Sur une route défoncée, près du camp de réfugiés de Jénine où elle vivait, Saja Bawaqneh raconte qu’elle s’efforce de retrouver espoir, cent jours après le début d’une offensive israélienne en Cisjordanie occupée, qui l’a forcée à fuir.
Des dizaines de milliers de Palestiniens ont été déplacés dans le nord de ce territoire depuis qu’Israël y a lancé, le 21 janvier, la vaste opération Mur de Fer, qualifiée « d’antiterroriste ».
Le camp de Jénine est l’un des trois visés par cette opération, avec ceux de Tulkarem et Nour Shams.
Ce jour-là, la vie de Saja Bawaqneh a basculé. « Nous essayons de nous accrocher à l’espoir, mais malheureusement, la réalité n’en offre aucun », témoigne cette femme.
« Rien n’est clair dans le camp de Jénine, même après cent jours. Nous ne savons toujours pas si nous retournerons dans nos maisons, si elles ont été endommagées ou détruites ».
Les habitants, dit-elle, ont interdiction de rentrer. « Personne ne sait ce qui s’est passé à l’intérieur » du camp, ajoute-t-elle.
Fin février, l’armée d’occupation israélienne a déployé des chars à Jénine, pour la première fois en Cisjordanie, occupée par Israël depuis 1967, depuis la fin de la seconde Intifada en 2005.
Début mars, elle a déclaré avoir étendu son offensive à d’autres quartiers de la ville.
Le camp de Jénine est connu pour être un bastion des groupes de resistance palestiniens et les forces d’occupation y ont toujours mené des opérations.
Mercredi, des images de l’AFP ont montré des lignes électriques suspendues au-dessus de rues bloquées par des barrages en terre.

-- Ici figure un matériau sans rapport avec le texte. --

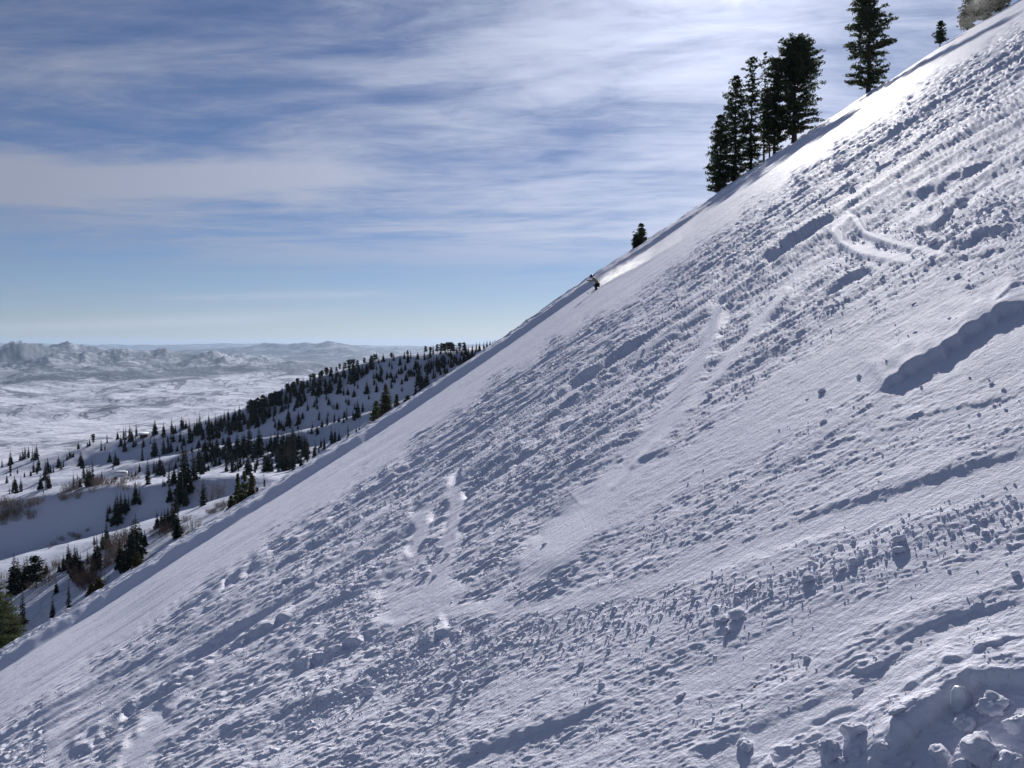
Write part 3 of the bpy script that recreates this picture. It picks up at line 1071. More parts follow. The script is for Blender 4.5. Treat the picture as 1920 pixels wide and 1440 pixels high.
# the lone pine near the top edge of the frame
big_pine(1625, 153.5, 20.6, 11, [(0, 1.2), (0.06, 2.2), (0.10, 3.9), (0.19, 4.1), (0.26, 3.0), (0.32, 5.3), (0.42, 5.1), (0.47, 3.4), (0.58, 4.4), (0.66, 4.2), (0.72, 3.4), (0.80, 4.4), (0.90, 3.4), (1.0, 1.0)],
         'lone tall ragged pine cut off by the top edge of the picture',
         dens=1.15, clump=0.62, quads=15, qs=0.17, gap=0.13, trunk_r=0.42, forks=1, zlow=0.07)
G1 = 'clump of tall pines on the brow of the slope'
big_pine(1488, 153.0, 19.4, 21, [(0, 1.4), (0.1, 3.2), (0.16, 5.6), (0.32, 6.2), (0.45, 5.6), (0.6, 5.9), (0.75, 5.2), (0.88, 4.0), (1.0, 1.6)],
         'broadest and tallest pine of the clump, with a full rounded crown, at its right end', G1,
         dens=1.15, clump=0.66, quads=15, qs=0.17, gap=0.12, trunk_r=0.5, forks=2, zlow=0.08)
big_pine(1452, 156.0, 18.6, 22, [(0, 1.8), (0.15, 2.5), (0.3, 3.0), (0.6, 2.7), (0.85, 2.0), (1.0, 0.5)],
         'dark narrow pine pressed against the left side of the broad pine', G1,
         dens=1.1, clump=0.6, quads=14, qs=0.17, gap=0.10, trunk_r=0.3, zlow=0.03)
big_pine(1443, 152.0, 11.0, 23, [(0, 0.4), (0.2, 0.9), (0.5, 1.2), (0.8, 1.1), (1.0, 0.4)],
         'short thin pine with a bare leaning trunk low between the taller pines', G1,
         dens=0.8, clump=0.5, quads=15, qs=0.17, gap=0.3, trunk_r=0.16, zlow=0.35, lean=(-1.0, 0))
big_pine(1432, 158.0, 21.5, 24, [(0, 1.4), (0.2, 1.7), (0.5, 1.6), (0.8, 1.0), (1.0, 0.6)],
         'half dead spindly pine with bare forked tip between two green crowns', G1,
         dens=0.8, clump=0.45, quads=10, qs=0.15, gap=0.3, trunk_r=0.2, zlow=0.06, bare=0.35)
big_pine(1408, 154.5, 21.5, 25, [(0, 1.8), (0.08, 2.4), (0.3, 2.6), (0.55, 2.4), (0.75, 2.2), (0.9, 1.7), (1.0, 0.5)],
         'slim tall pine with a light pointed crown in the middle of the clump', G1,
         dens=1.0, clump=0.56, quads=13, qs=0.17, gap=0.16, trunk_r=0.3, zlow=0.02)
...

Devant l’hôpital gouvernemental de Jénine, des eaux usées se déversent sur la route.
« Cent ans »
Farha Abu Al-Hija, membre du Comité populaire pour les services dans le camp de Jénine, raconte que des familles vivant aux abords du camp sont contraintes chaque jour de quitter les lieux.

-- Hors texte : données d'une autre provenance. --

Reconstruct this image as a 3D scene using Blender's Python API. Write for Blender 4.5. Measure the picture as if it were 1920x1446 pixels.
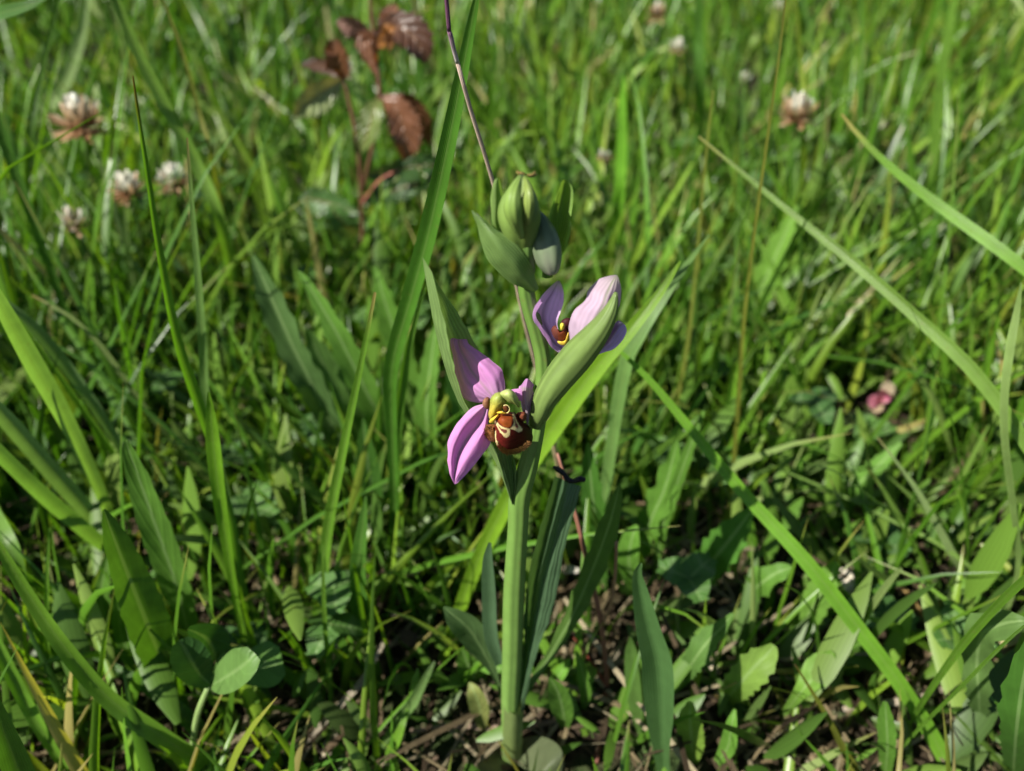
import bpy, math, random
import numpy as np
from mathutils import Vector, Matrix, noise as mnoise

for _o in list(bpy.data.objects):
    bpy.data.objects.remove(_o)
SC = bpy.context.scene
COL = SC.collection
random.seed(11)
RNG = np.random.default_rng(5)
R = math.radians

# ------------------------------------------------------------------ camera
PITCH = R(37.0)
FPX = 1450.0                       # focal length in pixels of the 1920 px wide photograph
CAM = np.array([0.0, -0.1095, 0.2119])
FW = np.array([0, math.cos(PITCH), -math.sin(PITCH)])
UP = np.array([0, math.sin(PITCH), math.cos(PITCH)])
cd = bpy.data.cameras.new('camera')
cam = bpy.data.objects.new('camera', cd)
COL.objects.link(cam)
cam.location = CAM
cam.rotation_euler = (R(90) - PITCH, 0, 0)
cd.sensor_width = 36
cd.lens = 36 * FPX / 1920
cd.clip_start = 0.004
cd.clip_end = 400
cd.dof.use_dof = True
cd.dof.focus_distance = 0.138
cd.dof.aperture_fstop = 13.5
SC.camera = cam

# ------------------------------------------------------------------ sky and sun
SUN_TO = Vector((-0.60, -0.40, 0.66)).normalized()     # direction towards the sun: high, from the left
w = bpy.data.worlds.new('World')
SC.world = w
w.use_nodes = True
nt = w.node_tree
bg = nt.nodes['Background']
sky = nt.nodes.new('ShaderNodeTexSky')
sky.sky_type = 'NISHITA'
sky.sun_disc = False
sky.air_density = 0.8
sky.dust_density = 0.3
sky.sun_elevation = math.asin(SUN_TO.z)
sky.sun_rotation = math.atan2(SUN_TO.x, SUN_TO.y)
nt.links.new(sky.outputs[0], bg.inputs[0])
bg.inputs[1].default_value = 0.05
sd = bpy.data.lights.new('sun', 'SUN')
sd.energy = 5.0
sd.angle = R(0.55)
sd.color = (1.0, 0.95, 0.86)
sun = bpy.data.objects.new('sun', sd)
COL.objects.link(sun)
sun.rotation_euler = SUN_TO.to_track_quat('Z', 'Y').to_euler()
sun.location = (-3, -1, 4)
SC.view_settings.view_transform = 'Standard'
SC.view_settings.look = 'None'
SC.view_settings.gamma = 1
SC.view_settings.exposure = 0.98
SC.cycles.max_bounces = 5
SC.cycles.diffuse_bounces = 3
SC.cycles.glossy_bounces = 2
SC.cycles.transmission_bounces = 4
SC.cycles.use_denoising = True
SC.cycles.use_adaptive_sampling = True
SC.cycles.adaptive_threshold = 0.02

# ------------------------------------------------------------------ helpers: geometry of the place
def ray(px, py):
    return FW + np.array([1.0, 0, 0]) * ((px - 960) / FPX) + UP * ((723 - py) / FPX)

def at(px, py, Y=None):
    """the point on the vertical plane y = Y mm (None: on the ground) seen at px, py of the photograph"""
    r = ray(px, py)
    t = (-CAM[2] + 0.001) / r[2] if Y is None else (Y / 1000.0 - CAM[1]) / r[1]
    return CAM + r * t

def depth(p):
    return float(np.dot(np.asarray(p) - CAM, FW))

def lin(r, g, b):
    f = lambda c: ((c / 255 + 0.055) / 1.055) ** 2.4 if c > 10 else c / 255 / 12.92
    return np.array([f(r), f(g), f(b)])

def spline(P, n):
    """Catmull-Rom through the rows of P, n samples evenly spread over arc length"""
    P = np.asarray(P, float)
    if len(P) == 2:
        t = np.linspace(0, 1, n)[:, None]
        return P[0] * (1 - t) + P[1] * t
    Q = np.vstack([2 * P[0] - P[1], P, 2 * P[-1] - P[-2]])
    out = []
    K = 12
    for i in range(1, len(Q) - 2):
        t = np.linspace(0, 1, K, endpoint=False)[:, None]
        a, b, c, d = Q[i - 1], Q[i], Q[i + 1], Q[i + 2]
        out.append(0.5 * (2 * b + (c - a) * t + (2 * a - 5 * b + 4 * c - d) * t * t + (3 * b - a - 3 * c + d) * t ** 3))
    out.append(Q[-2][None])
    S = np.vstack(out)
    d = np.r_[0, np.cumsum(np.linalg.norm(np.diff(S[:, :3], axis=0), axis=1))]
    d /= d[-1]
    t = np.linspace(0, 1, n)
    return np.stack([np.interp(t, d, S[:, k]) for k in range(S.shape[1])], 1)

def unit(v):
    return v / np.maximum(np.linalg.norm(v, axis=-1, keepdims=True), 1e-12)

def grid_faces(nv, nu, closed=False):
    f = []
    for i in range(nv - 1):
        for j in range(nu if closed else nu - 1):
            k = (j + 1) % nu
            f.append((i * nu + j, i * nu + k, (i + 1) * nu + k, (i + 1) * nu + j))
    return f

def mesh(name, verts, faces, mat, tint, st=None, smooth=True):
    me = bpy.data.meshes.new(name)
    verts = np.asarray(verts, float)
    me.from_pydata([tuple(v) for v in verts] if len(verts) < 5000 else verts, [], faces if isinstance(faces, list) else faces.tolist())
    n = len(verts)
    t = np.ones((n, 4), np.float32)
    t[:, :3] = np.asarray(tint)
    a = me.attributes.new('tint', 'FLOAT_COLOR', 'POINT')
    a.data.foreach_set('color', t.ravel())
    s = np.zeros((n, 3), np.float32)
    if st is not None:
        s[:] = st
    a = me.attributes.new('st', 'FLOAT_VECTOR', 'POINT')
    a.data.foreach_set('vector', s.ravel())
    me.materials.append(mat)
    if smooth:
        me.polygons.foreach_set('use_smooth', np.ones(len(me.polygons), bool))
    me.update()
    return me

def link(name, me, parent=None, loc=None):
    """one mesh object; a child keeps world-space vertices by undoing its parent's place"""
    o = bpy.data.objects.new(name, me)
    COL.objects.link(o)
    if parent is not None:
        o.parent = parent
        m = parent.matrix_world if parent.parent is None else parent.parent.matrix_world @ parent.matrix_world
        o.matrix_parent_inverse = Matrix.Translation(-Vector(WPOS[parent.name]))
    WPOS[o.name] = Vector((0, 0, 0)) if parent is None else Vector(WPOS[parent.name])
    return o

WPOS = {}

def thing(name, loc, label, cat, group=None):
    o = bpy.data.objects.new(name, None)
    COL.objects.link(o)
    o.empty_display_size = 0.01
    o.location = Vector([float(c) for c in loc])
    WPOS[o.name] = Vector([float(c) for c in loc])
    tag(o, label, cat, group)
    return o

def part_empty(name, parent):
    o = bpy.data.objects.new(name, None)
    COL.objects.link(o)
    o.empty_display_size = 0.005
    o.parent = parent
    WPOS[o.name] = Vector(WPOS[parent.name])
    return o

def tag(o, label, cat, group=None, kind=None):
    o['label'] = label
    o['category'] = cat
    if group:
        o['group'] = group
    if kind:
        o['kind'] = kind
    return o

# ------------------------------------------------------------------ materials
def new_mat(name):
    m = bpy.data.materials.new(name)
    m.use_nodes = True
    m.node_tree.nodes.clear()
    return m, m.node_tree.nodes, m.node_tree.links

def math_node(N, L, op, a, b=None, c=None):
    n = N.new('ShaderNodeMath')
    n.operation = op
    for i, v in enumerate((a, b, c)):
        if v is None:
            continue
        if hasattr(v, 'is_linked') or hasattr(v, 'links'):
            L.new(v, n.inputs[i])
        else:
            n.inputs[i].default_value = v
    return n.outputs[0]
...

« Cent jours se sont écoulés, comme si cela faisait cent ans pour les personnes déplacées du camp de Jénine », ajoute-t-elle. « Leur situation est désastreuse, les conditions sont dures et ils n’avaient jamais connu auparavant une telle douleur ».

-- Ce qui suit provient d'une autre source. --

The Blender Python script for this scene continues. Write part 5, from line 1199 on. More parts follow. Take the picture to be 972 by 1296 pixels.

En mars, Médecins sans frontières a dénoncé la situation « extrêmement précaire » des Palestiniens déplacés par l’offensive israélienne, affirmant qu’ils étaient « privés d’abris convenables, de services essentiels et d’accès aux soins ».
Selon MSF, l’ampleur des déplacements forcés et de la destruction dans les camps est sans précédent « depuis des décennies » en Cisjordanie.
Selon les Nations unies, environ 40.000 habitants des camps ont été déplacés depuis le 21 janvier.
Le ministre israélien de la Défense, Israël Katz, a déclaré que l’offensive durerait plusieurs mois et a ordonné à l’armée de ne pas laisser les habitants rentrer chez eux.
Fin avril, les forces israéliennes ont érigé des barrières à plusieurs entrées du camp de Jénine.
Leur offensive avait débuté deux jours après l’entrée en vigueur d’une trêve, le 19 janvier, dans la bande de Gaza entre Israël et le Hamas.
Deux mois plus tard, cette trêve a volé en éclats quand l’armée israélienne a repris son offensive à Gaza.
Déjà, avant le début de la guerre le 7 octobre 2023, la violence flambait en Cisjordanie où plus de 200 Palestiniens étaient tombés en martyrs.
Depuis le 7 octobre, au moins 925 Palestiniens y ont été tués par des soldats ou des colons israéliens, d’après les chiffres du ministère de la Santé palestinien.
Dans le même temps, au moins 33 Israéliens, dont des soldats, ont été tués en Cisjordanie dans des attaques palestiniennes ou lors d’opérations militaires, selon les données officielles israéliennes.